The value of a nation’s currency is dependent on a number of factors. Chiefly there are 4 main contributor’s in evaluating a currency's worth:

-Monetary and Fiscal policies of the domestic government[s] including; loose or tight money supply; budget deficits, unfunded liabilities and total aggregate debt
-Levels of taxation and regulation and rates of return from the domestic market vs. its main competitors
-Differential in interest rates between the country and other developed nations
-International trade components and the split between manufactured goods, services and raw materials
-GDP growth and Foreign Direct Investment [as a share of the world total]

With the C$ in the 80-82 US cents range it is apparent that the 30 year currency devaluation impaired Canadian business. Due to a low productivity level, lack of capital and technology investment and a desire to avoid business innovations, Canadian firms have relied on a cheap currency to compete. This is not a smart economic strategy. Unfortunately in the coming years the C$ will inevitably decline vis a vis the U$ due to a number of factors:



Foreign Investment into the US will pick up [currently it is off 80 %] as investors realize the US economy is growing at 4 % per year.



Canadian interest rates will come down thereby lessening the profit traders can make between the C$ and U$.



US productivity which is 2x higher than Canada’s means more profits in the US and eventually more jobs, stimulating economic investment.



Tax reductions in the US are already stimulating capital investments.



US budget deficit will be eradicated through higher growth rates and spending reductions



Price of oil will decline to the mid $30 range by 2006 thereby fuelling a sell off in the C$.

These factors ensure that the C$ in the long term will decline and in 2005 I would expect the C$ to reach about US 74 cents and in 2006, 68 cents.

Nevertheless Canadian firms must invest more in productivity and lobby harder to reduce tax and spend in
Canada and create a regime that is more business friendly than in the US. Such a regime would stimulate jobs, pay for social programs and improve living standards. Canada should strive for a high dollar policy not a cheap export driven/interest group driven currency value.
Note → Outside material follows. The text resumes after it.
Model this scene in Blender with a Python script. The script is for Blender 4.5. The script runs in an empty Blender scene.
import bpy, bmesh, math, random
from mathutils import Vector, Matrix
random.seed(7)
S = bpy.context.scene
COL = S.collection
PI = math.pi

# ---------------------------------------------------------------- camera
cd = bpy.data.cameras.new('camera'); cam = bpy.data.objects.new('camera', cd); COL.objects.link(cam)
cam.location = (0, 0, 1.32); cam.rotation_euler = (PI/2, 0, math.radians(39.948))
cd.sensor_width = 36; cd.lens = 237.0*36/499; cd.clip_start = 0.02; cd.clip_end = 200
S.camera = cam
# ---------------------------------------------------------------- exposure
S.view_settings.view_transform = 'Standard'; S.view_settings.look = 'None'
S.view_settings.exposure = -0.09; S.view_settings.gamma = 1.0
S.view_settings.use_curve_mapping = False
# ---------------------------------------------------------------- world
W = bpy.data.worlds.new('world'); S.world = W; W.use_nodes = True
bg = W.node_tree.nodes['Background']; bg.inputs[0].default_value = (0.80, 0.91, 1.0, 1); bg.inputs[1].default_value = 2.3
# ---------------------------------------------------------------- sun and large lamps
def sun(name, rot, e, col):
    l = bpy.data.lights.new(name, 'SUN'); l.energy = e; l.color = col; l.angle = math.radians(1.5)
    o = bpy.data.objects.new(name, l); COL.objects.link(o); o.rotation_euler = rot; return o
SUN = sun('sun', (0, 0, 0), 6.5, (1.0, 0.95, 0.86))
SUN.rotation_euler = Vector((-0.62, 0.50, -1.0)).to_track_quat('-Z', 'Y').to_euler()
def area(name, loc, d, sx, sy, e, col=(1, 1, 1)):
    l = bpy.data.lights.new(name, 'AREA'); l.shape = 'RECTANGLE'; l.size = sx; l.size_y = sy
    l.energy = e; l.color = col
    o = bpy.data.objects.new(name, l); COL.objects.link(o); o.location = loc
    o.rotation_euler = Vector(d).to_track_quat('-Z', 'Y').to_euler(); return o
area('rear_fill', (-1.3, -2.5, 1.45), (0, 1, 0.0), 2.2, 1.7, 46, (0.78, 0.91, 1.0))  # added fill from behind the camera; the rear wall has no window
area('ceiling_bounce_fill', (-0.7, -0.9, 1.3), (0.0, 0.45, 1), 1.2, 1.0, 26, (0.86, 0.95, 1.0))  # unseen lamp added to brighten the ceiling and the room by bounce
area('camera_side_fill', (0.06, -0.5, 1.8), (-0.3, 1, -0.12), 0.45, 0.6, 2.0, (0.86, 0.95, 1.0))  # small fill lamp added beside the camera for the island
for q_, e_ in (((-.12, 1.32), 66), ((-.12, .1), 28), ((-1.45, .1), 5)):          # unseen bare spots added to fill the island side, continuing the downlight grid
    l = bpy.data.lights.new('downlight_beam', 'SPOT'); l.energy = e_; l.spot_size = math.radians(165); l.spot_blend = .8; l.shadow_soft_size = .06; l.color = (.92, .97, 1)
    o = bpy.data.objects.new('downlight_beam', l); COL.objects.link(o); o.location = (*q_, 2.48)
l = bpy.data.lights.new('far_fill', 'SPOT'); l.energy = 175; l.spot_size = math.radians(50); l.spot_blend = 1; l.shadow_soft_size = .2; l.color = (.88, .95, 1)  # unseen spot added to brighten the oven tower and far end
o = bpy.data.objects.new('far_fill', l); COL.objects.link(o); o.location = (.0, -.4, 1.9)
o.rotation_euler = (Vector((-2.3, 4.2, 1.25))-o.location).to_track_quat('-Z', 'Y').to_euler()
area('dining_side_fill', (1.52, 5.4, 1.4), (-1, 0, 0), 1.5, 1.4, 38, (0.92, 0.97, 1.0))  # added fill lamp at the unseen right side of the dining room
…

A strong or weak currency affects national sovereignty, productivity and wealth. Floating or Fixed exchange rates are the 2 essential theories that help form the monetary regime. Currently politicians believe that the exchange should float because shocks to the Canadian and US economies are asymmetric (due to
Canada's supposed dependency on natural resources). However this logic is flawed.

The industrial areas of
Canada are net importers of natural resources whose business cycles are symmetric with the US'. International trade is 3x more important for the industrialized areas of Canada as a share of GDP than intra-Canadian trade. A fluctuating C$ and the transaction costs associated with it, are an impediment to our economic health. It is not outrageous that the rationale for EU monetary integration (at least its economic component), namely; a reduction in transaction costs, the symmetry of business cycles, the furtherance of foreign investment and the control of inflation could be applied equally with the same rationale to Canada and the US.

Once the C$ devalues expect the clamor for fixed exchange rates to rise.